On le voit: la tension entre l’unité poussée aux extrêmes – le «mal slave» étant la version nordique de l’«oumma» islamique – et le particularisme qui donne libre cours à l’égoïsme et à l’originalité dépasse la question purement nationale. C’est même elle qui ponctua les guerres de religion, où les deux camps ne se soudaient que face au troisième larron: on dit que Michel Servet voulait même de l’islam dans la communauté des croyants… ce qui fit de lui un diable pour les deux autres bords. On retrouve ce conflit des normes et des schismes même dans l’art: ce n’est pas sans raison qu’à Vienne, Klimt et les siens ont fait la «Sécession». Voire dans la langue, d’où le nom de Larousse et Duneton plus haut dans le «chapô». Une théorie dit que le «progrès» naît de la désunion… et les conjoints ou enfants en rupture s’y retrouveront. C’est aussi ce qui explique que des minorités survivent à l’ostracisme: dans l’Empire ottoman, les Arméniens étaient à la fois détestés et nécessaires. «Tous semblables, tous différents» disait – en langage ethnologique et génétique – une exposition culte qu’on a vue jadis au Muséum.

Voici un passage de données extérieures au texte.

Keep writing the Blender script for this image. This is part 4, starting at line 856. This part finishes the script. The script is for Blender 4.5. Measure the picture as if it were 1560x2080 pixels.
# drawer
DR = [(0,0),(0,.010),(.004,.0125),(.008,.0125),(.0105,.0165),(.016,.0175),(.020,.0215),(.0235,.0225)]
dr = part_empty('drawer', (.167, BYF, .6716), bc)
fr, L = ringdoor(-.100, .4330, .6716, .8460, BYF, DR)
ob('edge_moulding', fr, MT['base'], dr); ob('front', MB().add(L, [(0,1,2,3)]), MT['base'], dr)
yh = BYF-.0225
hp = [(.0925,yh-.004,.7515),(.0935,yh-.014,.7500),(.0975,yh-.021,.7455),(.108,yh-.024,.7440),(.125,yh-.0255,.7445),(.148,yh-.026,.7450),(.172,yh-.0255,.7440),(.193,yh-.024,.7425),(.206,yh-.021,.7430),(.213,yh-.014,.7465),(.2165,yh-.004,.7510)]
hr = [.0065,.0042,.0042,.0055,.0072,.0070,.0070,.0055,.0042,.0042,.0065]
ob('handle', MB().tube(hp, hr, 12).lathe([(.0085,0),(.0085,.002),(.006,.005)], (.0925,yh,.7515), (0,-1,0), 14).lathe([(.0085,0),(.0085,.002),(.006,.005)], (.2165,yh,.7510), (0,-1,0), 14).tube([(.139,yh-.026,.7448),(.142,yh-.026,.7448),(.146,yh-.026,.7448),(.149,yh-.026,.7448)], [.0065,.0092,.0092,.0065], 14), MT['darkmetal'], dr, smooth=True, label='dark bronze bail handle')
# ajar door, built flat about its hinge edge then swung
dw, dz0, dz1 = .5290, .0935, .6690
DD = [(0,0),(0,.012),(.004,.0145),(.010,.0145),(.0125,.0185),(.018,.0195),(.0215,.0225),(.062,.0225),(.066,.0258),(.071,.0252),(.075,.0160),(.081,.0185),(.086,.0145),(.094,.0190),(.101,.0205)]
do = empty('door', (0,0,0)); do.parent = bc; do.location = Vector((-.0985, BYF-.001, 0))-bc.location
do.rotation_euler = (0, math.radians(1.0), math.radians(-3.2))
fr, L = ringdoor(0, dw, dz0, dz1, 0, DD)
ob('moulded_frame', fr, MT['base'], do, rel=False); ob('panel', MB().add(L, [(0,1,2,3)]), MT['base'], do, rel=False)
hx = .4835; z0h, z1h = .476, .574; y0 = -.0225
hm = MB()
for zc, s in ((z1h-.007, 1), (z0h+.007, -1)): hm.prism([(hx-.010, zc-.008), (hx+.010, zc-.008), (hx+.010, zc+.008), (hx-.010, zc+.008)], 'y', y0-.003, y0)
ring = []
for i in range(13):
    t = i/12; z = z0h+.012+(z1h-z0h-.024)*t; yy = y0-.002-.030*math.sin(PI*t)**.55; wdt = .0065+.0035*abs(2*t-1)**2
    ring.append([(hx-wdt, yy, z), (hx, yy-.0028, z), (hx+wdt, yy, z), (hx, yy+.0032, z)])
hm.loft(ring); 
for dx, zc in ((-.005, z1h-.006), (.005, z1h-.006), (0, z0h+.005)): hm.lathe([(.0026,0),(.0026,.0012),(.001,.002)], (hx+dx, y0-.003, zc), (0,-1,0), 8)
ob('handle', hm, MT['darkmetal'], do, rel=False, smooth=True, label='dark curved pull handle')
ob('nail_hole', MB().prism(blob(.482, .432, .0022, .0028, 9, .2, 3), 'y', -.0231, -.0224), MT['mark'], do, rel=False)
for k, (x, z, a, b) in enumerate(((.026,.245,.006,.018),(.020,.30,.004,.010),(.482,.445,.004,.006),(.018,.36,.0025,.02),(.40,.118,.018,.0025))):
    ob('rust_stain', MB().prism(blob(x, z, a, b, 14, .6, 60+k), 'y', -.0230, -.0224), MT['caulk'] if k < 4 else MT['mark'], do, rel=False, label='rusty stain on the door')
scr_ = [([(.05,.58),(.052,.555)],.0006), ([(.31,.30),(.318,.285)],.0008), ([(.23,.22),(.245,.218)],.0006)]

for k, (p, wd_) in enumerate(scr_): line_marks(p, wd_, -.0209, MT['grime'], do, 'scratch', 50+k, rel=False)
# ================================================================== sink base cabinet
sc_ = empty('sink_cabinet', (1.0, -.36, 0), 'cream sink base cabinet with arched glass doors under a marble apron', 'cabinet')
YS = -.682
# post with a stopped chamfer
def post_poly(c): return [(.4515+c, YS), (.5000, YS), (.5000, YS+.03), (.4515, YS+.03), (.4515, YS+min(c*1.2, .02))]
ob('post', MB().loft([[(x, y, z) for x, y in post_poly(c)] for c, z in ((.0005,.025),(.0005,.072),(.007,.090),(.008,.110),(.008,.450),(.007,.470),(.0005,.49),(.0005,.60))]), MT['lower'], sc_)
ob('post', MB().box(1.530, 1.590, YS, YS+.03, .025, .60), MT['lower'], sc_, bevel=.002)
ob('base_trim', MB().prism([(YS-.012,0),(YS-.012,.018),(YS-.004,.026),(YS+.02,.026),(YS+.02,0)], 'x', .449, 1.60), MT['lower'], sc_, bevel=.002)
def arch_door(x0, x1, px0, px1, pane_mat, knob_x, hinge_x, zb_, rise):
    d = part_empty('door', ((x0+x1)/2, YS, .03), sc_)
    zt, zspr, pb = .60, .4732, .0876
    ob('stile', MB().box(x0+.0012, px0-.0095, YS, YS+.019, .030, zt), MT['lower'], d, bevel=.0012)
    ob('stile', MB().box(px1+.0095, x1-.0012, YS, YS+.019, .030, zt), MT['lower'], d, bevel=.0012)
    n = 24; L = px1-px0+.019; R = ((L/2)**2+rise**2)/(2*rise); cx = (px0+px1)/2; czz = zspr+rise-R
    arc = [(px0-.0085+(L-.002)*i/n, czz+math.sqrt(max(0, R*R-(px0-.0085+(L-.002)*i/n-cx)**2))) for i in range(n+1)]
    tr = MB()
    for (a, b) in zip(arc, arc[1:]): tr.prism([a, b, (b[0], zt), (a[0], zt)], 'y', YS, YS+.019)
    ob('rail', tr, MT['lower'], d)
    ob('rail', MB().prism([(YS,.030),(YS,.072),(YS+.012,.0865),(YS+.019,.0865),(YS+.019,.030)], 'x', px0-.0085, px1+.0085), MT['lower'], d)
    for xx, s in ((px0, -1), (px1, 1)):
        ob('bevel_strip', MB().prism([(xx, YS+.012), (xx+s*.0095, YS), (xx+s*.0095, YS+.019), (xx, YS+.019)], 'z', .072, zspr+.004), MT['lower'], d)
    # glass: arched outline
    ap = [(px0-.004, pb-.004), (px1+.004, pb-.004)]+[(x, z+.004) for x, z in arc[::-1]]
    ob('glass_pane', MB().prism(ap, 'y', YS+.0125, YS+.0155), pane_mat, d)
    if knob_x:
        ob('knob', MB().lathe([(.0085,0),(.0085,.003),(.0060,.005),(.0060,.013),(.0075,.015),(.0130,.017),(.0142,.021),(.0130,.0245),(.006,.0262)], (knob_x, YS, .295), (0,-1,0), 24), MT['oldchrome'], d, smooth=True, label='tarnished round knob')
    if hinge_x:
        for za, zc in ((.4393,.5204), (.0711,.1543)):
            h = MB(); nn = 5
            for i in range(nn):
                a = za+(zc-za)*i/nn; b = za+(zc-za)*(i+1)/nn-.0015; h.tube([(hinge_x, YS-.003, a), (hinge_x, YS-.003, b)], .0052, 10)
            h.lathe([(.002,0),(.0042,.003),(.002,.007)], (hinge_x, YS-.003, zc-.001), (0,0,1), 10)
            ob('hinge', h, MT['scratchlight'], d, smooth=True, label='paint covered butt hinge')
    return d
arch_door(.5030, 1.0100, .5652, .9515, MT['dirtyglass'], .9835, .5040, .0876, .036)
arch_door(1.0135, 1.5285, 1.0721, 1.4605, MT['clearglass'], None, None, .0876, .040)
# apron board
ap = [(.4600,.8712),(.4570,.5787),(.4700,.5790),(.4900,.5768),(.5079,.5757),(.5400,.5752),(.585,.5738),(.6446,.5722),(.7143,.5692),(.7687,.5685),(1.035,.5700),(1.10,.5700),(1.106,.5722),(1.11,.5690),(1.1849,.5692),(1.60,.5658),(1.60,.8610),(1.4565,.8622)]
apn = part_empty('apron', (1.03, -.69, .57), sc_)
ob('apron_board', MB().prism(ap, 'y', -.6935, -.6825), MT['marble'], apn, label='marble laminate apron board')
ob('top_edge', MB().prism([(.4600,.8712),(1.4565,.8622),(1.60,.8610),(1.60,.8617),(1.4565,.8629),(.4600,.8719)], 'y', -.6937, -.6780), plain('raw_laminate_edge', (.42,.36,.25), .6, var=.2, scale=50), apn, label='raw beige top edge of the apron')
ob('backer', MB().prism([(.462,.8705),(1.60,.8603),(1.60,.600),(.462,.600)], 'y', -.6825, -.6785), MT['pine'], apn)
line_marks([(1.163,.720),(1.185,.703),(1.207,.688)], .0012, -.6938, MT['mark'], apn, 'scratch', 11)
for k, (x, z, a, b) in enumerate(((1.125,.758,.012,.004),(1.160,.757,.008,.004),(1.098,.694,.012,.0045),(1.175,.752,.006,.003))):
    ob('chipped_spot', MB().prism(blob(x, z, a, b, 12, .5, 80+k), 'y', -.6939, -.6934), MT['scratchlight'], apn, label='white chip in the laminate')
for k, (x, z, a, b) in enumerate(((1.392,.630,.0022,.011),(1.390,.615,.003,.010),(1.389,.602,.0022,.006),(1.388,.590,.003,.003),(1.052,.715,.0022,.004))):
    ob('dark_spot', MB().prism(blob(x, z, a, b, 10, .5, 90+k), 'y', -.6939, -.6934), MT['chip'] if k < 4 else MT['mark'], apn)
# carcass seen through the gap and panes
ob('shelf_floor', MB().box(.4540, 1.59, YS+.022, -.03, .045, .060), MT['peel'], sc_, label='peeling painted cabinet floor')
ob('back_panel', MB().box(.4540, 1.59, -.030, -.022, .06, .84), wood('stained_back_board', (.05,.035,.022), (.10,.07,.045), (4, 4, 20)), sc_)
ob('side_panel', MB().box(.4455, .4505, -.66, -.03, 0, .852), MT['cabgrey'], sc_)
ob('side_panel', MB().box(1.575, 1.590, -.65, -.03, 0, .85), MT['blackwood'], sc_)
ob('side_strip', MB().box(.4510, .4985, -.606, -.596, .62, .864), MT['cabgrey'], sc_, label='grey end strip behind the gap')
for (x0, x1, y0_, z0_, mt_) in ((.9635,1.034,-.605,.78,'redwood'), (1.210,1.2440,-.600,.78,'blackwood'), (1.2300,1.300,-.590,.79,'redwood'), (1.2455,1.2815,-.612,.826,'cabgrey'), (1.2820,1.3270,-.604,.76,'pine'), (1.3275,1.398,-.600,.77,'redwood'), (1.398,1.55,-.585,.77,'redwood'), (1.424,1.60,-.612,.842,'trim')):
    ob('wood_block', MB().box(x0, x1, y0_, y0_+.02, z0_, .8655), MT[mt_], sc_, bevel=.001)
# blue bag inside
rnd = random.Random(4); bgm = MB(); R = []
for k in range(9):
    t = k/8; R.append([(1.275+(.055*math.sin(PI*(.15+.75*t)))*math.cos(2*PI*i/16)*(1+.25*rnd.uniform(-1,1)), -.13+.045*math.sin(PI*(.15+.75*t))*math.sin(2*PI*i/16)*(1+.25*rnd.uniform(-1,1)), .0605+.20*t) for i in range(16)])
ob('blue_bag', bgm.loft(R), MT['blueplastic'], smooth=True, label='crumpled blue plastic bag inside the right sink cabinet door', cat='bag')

Terre à soumettre ou nombril
à défendre

L’Ukraine a le tort de se trouver sur la ligne de front entre deux mythes qui sont les seuls projets que les Terriens aient encore sous la main (ou la dent): le «Bloc» majestueux qui inspire la «servitude volontaire», comme disait Astople de Custine dans son «Voyage en Russie» il y a deux siècles… et le «This is my way» de boutiquier qui se méfie de la solidarité. Même la Super Chine ou la Jeune Afrique n’ont encore rien trouvé de mieux comme «modèles»… tant les autres sont usés. On peut encore chercher… mais fuyons la facilité: chaque génération crie tôt ou tard «Eurêka»… aimez-vous les uns les autres». Hélas! aimer, c’est l’esprit de clan… et celui du couple est encore plus fermé que celui du groupe… Roméo et Juliette l’ont vu trop tard. Ce paradoxe va bien pour finir un texte «Hors Champ»: amour, haine… solidarité, indépendance… schisme, scission, sécession… à chaque slogan trop plat, la langue se défend par des synonymes d’où surgissent en fin de compte autant d’antonymes qui rendent à la réalité son relief.